Unutmayalım: Balıklar konuşamaz. Kuşlar dile gelemez. Çiçekler ağlayamaz. Ama hepsi birden ölüme yürürken, sessizlik içimizi delip geçer. Bu sessizlik aslında bizim aynadaki yansımamızdır. Derenin yüzeyi ne kadar bulanıksa vicdanlarımız da o kadar bulanık demektir.

**

“Gerçek uygarlık, insanların toprağı, suyu ve havayı nasıl bıraktığıyla ölçülür.” diyor Jane Goodall. O hâlde biz nasıl bir uygarlığın izini bırakıyoruz Yüksekova’da? Balıkların oksijensizlikten kıyıya vurduğu, çocukların artık ayaklarını suya sokamadığı, kuşların uğramadığı bir dere… Bu mudur bırakmak istediğimiz gelecek?

**

Oysa çok mu zordu temiz bir suyu korumak? Derenin kenarına birkaç çöp kutusu koymak, atıkları gelişigüzel boşaltmamak, çocuklara küçük yaşta doğa sevgisini aşılamak… Küçük adımlar, büyük hayatları koruyabilirdi.

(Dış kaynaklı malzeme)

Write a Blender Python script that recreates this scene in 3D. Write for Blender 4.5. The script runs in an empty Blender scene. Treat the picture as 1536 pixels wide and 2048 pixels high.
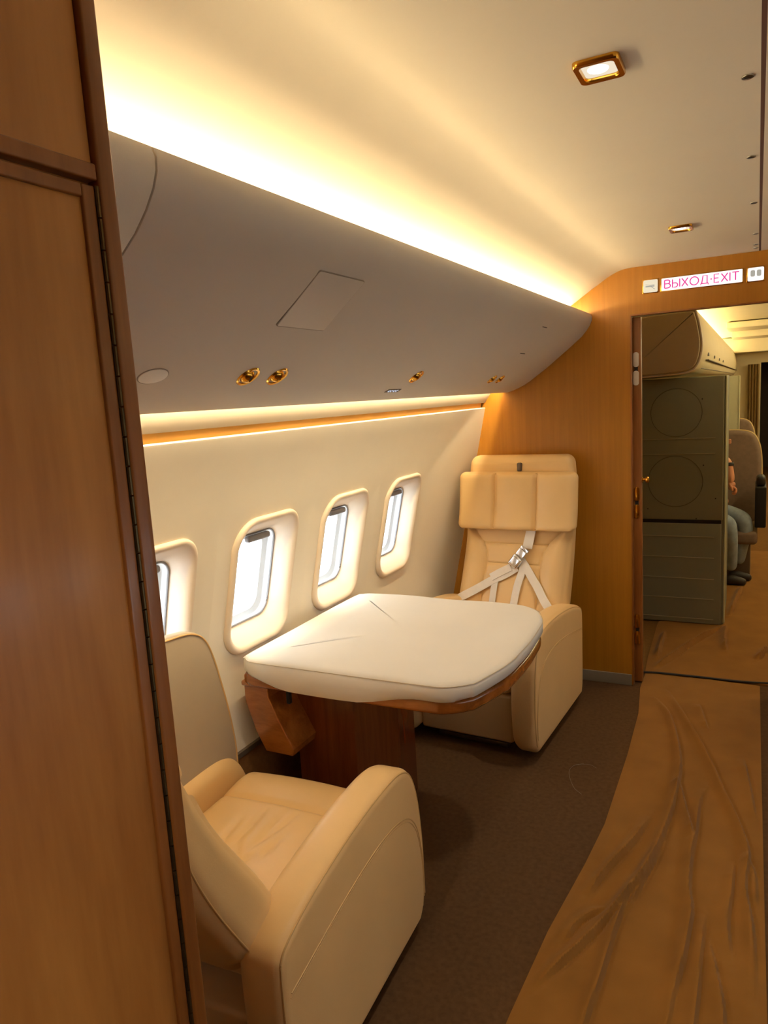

Ama biz büyük laflar ederek küçük şeyleri ihmal ettik. Şimdi ise küçük canlıların ölümünü seyrediyoruz.

**

Ve bu sadece Yüksekova’nın meselesi değil. Bu tüm insanlığın sorunu. Çünkü suyun dili yok ama yankısı her yere ulaşır. Bugün Yüksekova’da kirlenen su, yarın başka bir şehirde kuruyan bir tarla olur. Bugün burada ölen bir balık, yarın bir çocuk için yok olan bir doğa masalıdır. Ortak yaşam alanı dediğimiz şey, sadece insanların alanı değil; hayvanların, bitkilerin, rüzgârın ve suyun da evi.

**

Hermann Hesse şöyle der: “Bir ağaç bile göğe doğru uzanırken bize huzurun ne olduğunu anlatır.” Bizse bir ağacın gölgesini bile çöple örtmeye başladık. Ama hâlâ geç değil. Dereyi temizlemek sadece belediyenin işi değildir. Her vatandaşın, her annenin, her öğrencinin, her insanın sorumluluğudur. Çünkü temizlik, çevreden önce zihinlerde başlar. Doğa sevgisi önce evde başlar.

**

Yüksekova yeniden yeşerip berrak sulara kavuşabilir. Balıklar yeniden dibi görebilir, çocuklar yeniden kıyıya inebilir, kuşlar yeniden o derenin üstünden süzülebilir. Bunun için yapılması gereken ilk üç adım: : “ Farkına varmak, el ele vermek ve susmamak.”

**

Sözün özü, dere ne kadar kirliyse toplum o kadar suskundur. Ve toplum ne kadar suskunsa doğa o kadar acı çeker. Gelin bu suskunluğu birlikte bozalım. Çünkü bir derenin temizliği, yalnızca bir çevre meselesi değil; bir insanlık sınavıdır. Ve bu sınavda geç kalmak, geleceği kaybetmektir.